Sometimes as a Coach you might think, what if this is actually going to hinder them or hinder their family or their business? Something instead of helping them. It is not for you to decide that, but it is your responsibility as a coach to ask guiding questions and help the client see for themselves, take initiative, take ownership, and make the changes for them personally.
If, after your session, you see that they are truly pursuing a true goal, then you can help them lay out a map of where they are, create a vision statement of where they're going, and walk them through what they think are the right next steps to getting there. Determining if any of the steps they consider are out of order. Do they clearly lead to the true goal? Who and what else do they need to accomplish the goal and how? Do they feel they need to pray or ask for prayer? If that applies in this, if that applies to your coaching relationship, you can wrap up the hour with a summary of what they've become aware of and accomplished. Then you can ask them if they'd like to meet again.

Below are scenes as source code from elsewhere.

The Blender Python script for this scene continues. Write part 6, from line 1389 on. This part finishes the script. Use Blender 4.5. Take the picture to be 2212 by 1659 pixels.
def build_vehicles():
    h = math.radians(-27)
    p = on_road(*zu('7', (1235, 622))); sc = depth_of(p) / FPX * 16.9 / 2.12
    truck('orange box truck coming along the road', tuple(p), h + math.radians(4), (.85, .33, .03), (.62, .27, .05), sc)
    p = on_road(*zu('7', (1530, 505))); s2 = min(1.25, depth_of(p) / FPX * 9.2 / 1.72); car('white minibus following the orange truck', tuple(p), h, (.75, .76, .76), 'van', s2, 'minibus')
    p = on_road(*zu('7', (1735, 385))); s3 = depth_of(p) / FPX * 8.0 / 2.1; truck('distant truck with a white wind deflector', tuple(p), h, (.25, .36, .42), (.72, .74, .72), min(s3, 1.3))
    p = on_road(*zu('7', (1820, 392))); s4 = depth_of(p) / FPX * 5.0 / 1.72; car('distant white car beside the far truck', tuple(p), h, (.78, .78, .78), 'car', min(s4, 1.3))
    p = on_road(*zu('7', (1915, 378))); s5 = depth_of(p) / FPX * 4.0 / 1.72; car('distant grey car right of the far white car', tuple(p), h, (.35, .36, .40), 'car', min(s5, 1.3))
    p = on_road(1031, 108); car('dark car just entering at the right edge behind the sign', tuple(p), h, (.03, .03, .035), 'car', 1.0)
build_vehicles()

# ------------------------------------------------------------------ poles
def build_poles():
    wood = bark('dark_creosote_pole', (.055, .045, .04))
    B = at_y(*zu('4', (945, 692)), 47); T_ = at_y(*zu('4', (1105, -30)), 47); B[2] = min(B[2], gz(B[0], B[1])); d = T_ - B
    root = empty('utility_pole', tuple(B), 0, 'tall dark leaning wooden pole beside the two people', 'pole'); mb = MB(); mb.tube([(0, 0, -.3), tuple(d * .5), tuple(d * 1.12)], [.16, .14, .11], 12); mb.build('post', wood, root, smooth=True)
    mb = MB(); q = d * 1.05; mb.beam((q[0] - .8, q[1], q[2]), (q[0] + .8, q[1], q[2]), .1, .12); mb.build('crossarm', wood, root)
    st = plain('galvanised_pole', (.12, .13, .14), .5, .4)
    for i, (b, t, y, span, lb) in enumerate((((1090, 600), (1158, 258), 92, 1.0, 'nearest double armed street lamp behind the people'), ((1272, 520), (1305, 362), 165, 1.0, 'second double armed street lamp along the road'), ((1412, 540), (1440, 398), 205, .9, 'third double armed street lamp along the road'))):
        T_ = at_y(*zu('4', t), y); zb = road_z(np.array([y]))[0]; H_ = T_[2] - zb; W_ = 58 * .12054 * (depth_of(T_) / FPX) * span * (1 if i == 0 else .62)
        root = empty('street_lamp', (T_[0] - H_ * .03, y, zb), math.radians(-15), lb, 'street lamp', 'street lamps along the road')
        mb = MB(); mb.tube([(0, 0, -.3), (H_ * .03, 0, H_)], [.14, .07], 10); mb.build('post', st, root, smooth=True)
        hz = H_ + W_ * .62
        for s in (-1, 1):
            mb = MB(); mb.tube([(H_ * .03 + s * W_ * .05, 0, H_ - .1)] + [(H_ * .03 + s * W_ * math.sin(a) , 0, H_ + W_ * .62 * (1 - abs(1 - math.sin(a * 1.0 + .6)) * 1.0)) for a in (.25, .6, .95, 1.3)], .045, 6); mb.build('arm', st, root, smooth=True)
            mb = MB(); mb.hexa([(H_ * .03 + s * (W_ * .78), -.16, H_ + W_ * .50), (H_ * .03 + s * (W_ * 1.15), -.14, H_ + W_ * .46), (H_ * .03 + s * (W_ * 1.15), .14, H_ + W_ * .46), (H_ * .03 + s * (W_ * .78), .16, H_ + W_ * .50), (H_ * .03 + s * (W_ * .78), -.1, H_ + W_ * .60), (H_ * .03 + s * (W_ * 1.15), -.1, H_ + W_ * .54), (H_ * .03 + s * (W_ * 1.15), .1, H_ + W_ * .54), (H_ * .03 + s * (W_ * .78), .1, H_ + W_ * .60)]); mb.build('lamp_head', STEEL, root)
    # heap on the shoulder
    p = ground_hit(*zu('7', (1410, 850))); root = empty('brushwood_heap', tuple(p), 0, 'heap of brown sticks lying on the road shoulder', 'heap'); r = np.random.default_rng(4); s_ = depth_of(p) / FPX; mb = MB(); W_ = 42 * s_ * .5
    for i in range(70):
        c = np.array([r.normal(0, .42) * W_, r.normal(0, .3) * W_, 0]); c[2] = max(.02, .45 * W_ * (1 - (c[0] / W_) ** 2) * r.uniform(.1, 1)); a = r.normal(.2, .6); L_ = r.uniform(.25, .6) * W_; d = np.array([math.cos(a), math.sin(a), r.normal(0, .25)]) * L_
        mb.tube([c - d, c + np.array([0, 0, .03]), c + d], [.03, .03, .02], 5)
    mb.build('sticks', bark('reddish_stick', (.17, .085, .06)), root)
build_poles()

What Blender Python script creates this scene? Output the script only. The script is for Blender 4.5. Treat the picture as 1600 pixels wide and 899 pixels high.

If you want to, you can also ask them for feedback about your time together. That's going to be one of the best ways for you to have an assessment of your abilities at the time.
A coaching session is really this simple at its foundation. I highly encourage you to start practicing it. Do it with permission, though. Don't just start coaching somebody without their input and their desire. Go seek out the ones who want guidance and help and ask God to send them to you, because he's happy to connect, helping hands with the people who need them.
I also want to invite you to the new Facebook group Christian Life Coach Collective. It's a place for us, as coaches, to connect, learn from each other process, and pray for each other. And also for people who are interested in becoming a Christian Life Coach, it's a great place for them to be able to connect and discover more about that calling. So I invite you to that, and the link will be in the show notes below.
You can also book a private coaching clarity session with me over at sterlingandstonementoring.com, and that link is in the show notes as well.
I have so enjoyed being your guide today. Hopefully, I was able to give you some equipping and releasing, so I bless you. To begin here, I release you to take imperfect action and I give you permission to start walking out your calling as a coach.